Now Kinetic is slightly different. We’re not writing code. At best we would get a JSON representation of any customizable object: MetaUI, BAQ, Directive, RDD, UD Fields, etc. A text-based version would make comparisons from base to any customized version immensely helpful. More importantly, we would have a Hash ID for each uniquely identifying each change. We would get that from a Git commit like code writers along with who made the changes, when, and the ability to roll back.

The final piece would be a build and deploy process so we could udpate our systems or even build environments from scratch. If we have all of our customizations in source control, we can take advantage of current tools like Azure DevOps or GitHub Actions to deploy changes in a controlled manner - because today, none of us makes changes in production. :thinking:

Almost four years ago, I wrote a LinkedIn article about the idea. I was also thinking about a more declarative model for maintaining ERP systems: DSC = Desired State Configuration. The idea is that we’d make business rules and run a PowerShell DSC agent to make sure our ERP systems stayed in a desired state from implementation through daily production.
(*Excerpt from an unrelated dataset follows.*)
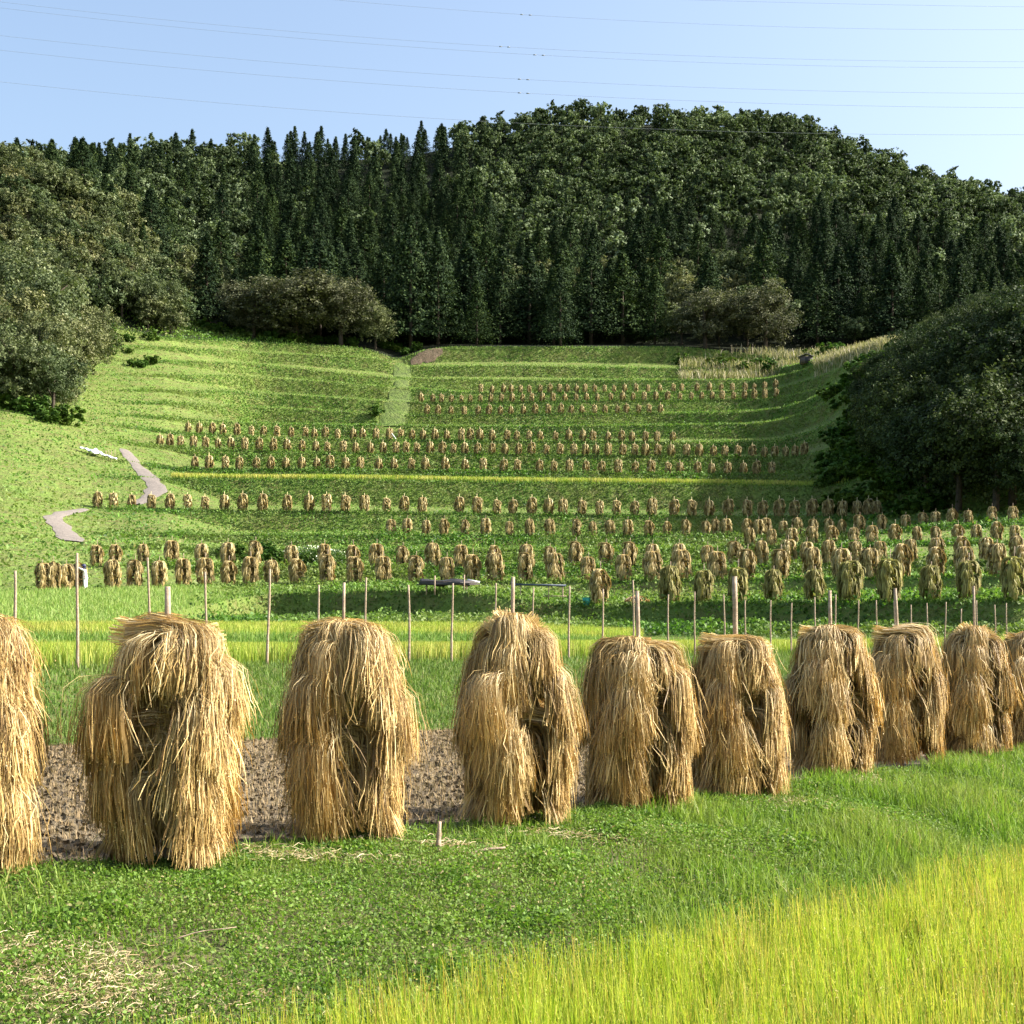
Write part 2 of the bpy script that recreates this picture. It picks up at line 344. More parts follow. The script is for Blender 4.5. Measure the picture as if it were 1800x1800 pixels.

Yeah, I know. :sweat_drops:

But back to basics, if we could utilize GitHub to store our customizations in a Git-friendly way, we could manage user requests, document our work (and provide a link to GitHub where users could read the details), have controlled releases, build dev environments, etc. It’s something I used to talk to Bart about at least five years ago since he was the only DevOps-minded person I knew at Epicor. I’m not sure who has taken on that role since he left. :person_shrugging:

Not asking to change much, just everything. :eyes:

:unicorn:

1 Like

I added my vote. It’s a very good idea.